Ich bin eine tolle Frau. Wirklich. Ich bin warmherzig, großzügig, geduldig. Meinen Kindern bin ich zugleich ewiger Erklärbär, weiches Knuddelkissen, Fels in stürmischer Brandung und Kratzbaum für ihre Launen. Ich beschütze sie, ich umsorge sie – und mache dabei alles total richtig. Mit meinem Herrschaftswissen halte ich gnädig hinterm Berg, wenn andere in der Nähe sind. Denn natürlich weiß die Oma, der Papa, die Erzieherin nicht wirklich, wie das Kind in der einzelnen Lebenssituation korrekt zu behandeln ist. Wie auch? Wir M.ü.t.t.e.r. sind nun mal die Besten. Wir nehmen dafür auch große Entbehrungen auf uns (rausgewachsene Haarschnitte, brüchige Nägel, flache Treter, Allwetterjacken). Aber wir klagen nicht. Wir bücken uns nach den Socken, schleppen die Einkäufe hoch, rühren das Süppchen an. Wenn ihr nur habt.

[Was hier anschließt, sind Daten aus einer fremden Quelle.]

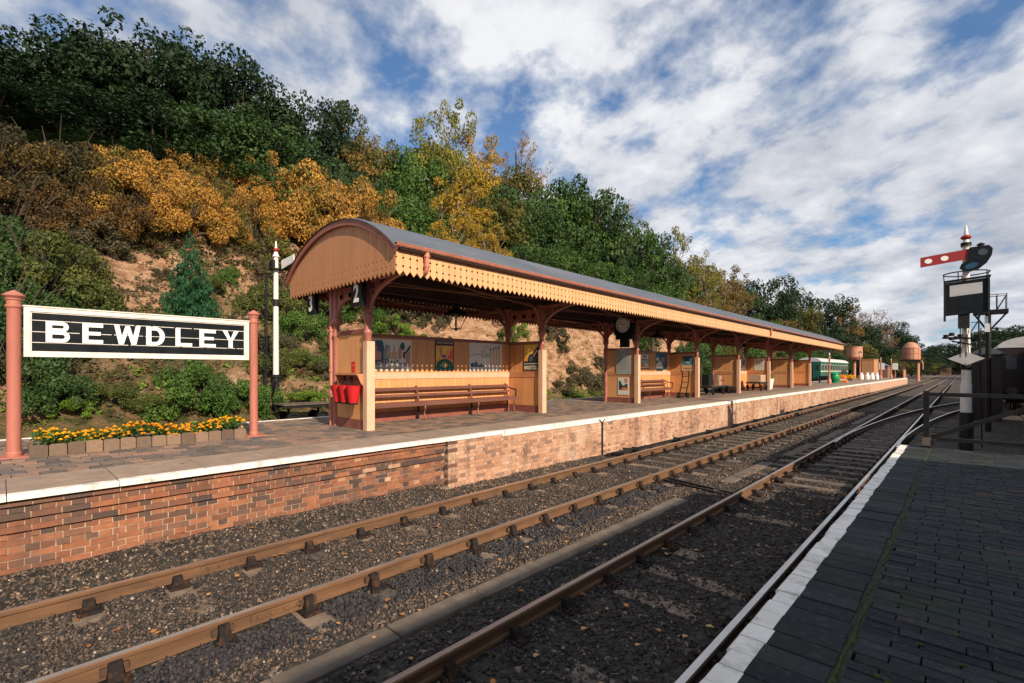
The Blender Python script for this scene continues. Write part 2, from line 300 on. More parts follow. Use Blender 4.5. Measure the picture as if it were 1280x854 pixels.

Eigentlich könnte ich mich in meinem Hochmut suhlen bis ans Ende meiner Tage. Wenn da nur nicht mein verf*** PMS wäre. Denn einmal im Monat verwandle ich mich in eine grimmige, zynische Ausgabe meiner selbst. Ich hasse meine Mitmenschen. Ich hasse arbeiten, ich hasse den Haushalt, ich hasse es, zu Hause zu sein, ich hasse es rauszugehen. Die Falte auf meiner Stirn ist wie in Stein gemeißelt. Mühevoll unterdrücke ich Wutanfälle. Der Grimm, der in mir brodelt, hat kein konkretes Ziel. Er schwappt
einfach über. Wer in der Nähe ist, kriegt giftige Spritzer ab.
An diesen Tagen ist das Mutti-Immerlieb-Sein schwer. Ich fühle mich wie ein Psychomonster. Damit die Kinder nichts merken, tu ich so wie immer, höre aber eigentlich nicht zu, bin abwesend, genervt, gelangweilt. Und fühle mich dann aber sofort so wahnsinnig schuldig, dass ich noch pseudo-freundlicher bin. Wollt ihr ein Eis, ihr Süßen? Oh Gott, ich bin die schlechteste Mutter der Welt. Reflexionsschleifen bringen meinen Kopf zum Schwindeln. Das Problem ist auch, dass ich nicht weiß, wie ich die Auswirkungen des Östrogenabfalls deuten soll. Vernebelt das PMS nur kurzzeitig meinen schönen, wahren Charakter – oder bringt es umgekehrt meine eigentliche böse Persönlichkeit zum Vorschein?
Neulich habe ich ein grandioses Buch gelesen, den Roman Bodentiefe Fenster von Anke Stelling. Er handelt von Müttern in Prenzlauer Berg, außen perfekte Fassaden, innen düsterste Abgründe. Lässig werden Kuchen gebacken, Partys geschmissen, Kinder gezeugt. Erziehung erfolgt freundlich, friedlich, auf Augenhöhe. Ich entfalte mich, du entfaltest dich, dann sind wir zusammen
supercool. Aber wenn alles so prima ist, warum dann an manchen Tagen diese bohrenden Fragen im Kopf? Warum fühlt sich Mutterschaft manchmal an wie eine Rolle in einem Theaterstück, die man offenbar auch noch ziemlich schlecht spielt? Woher kommen die Selbstzweifel, die bodenlosen Ängste, die verkrampften Versuche, immer alles perfekt zu machen?
Das Buch hat mich einerseits fürchterlich deprimiert und andererseits wunderbar zum Lachen gebracht. Zwei Nächte lang konnte ich es nicht aus der Hand legen. Morgens war ich hundemüde. Die Kinder mussten alleine aufstehen, sich Müsli holen und Milch in die Schüsseln kippen. Offenbar, es wundert mich selbst ein wenig, haben sie es aber überlebt.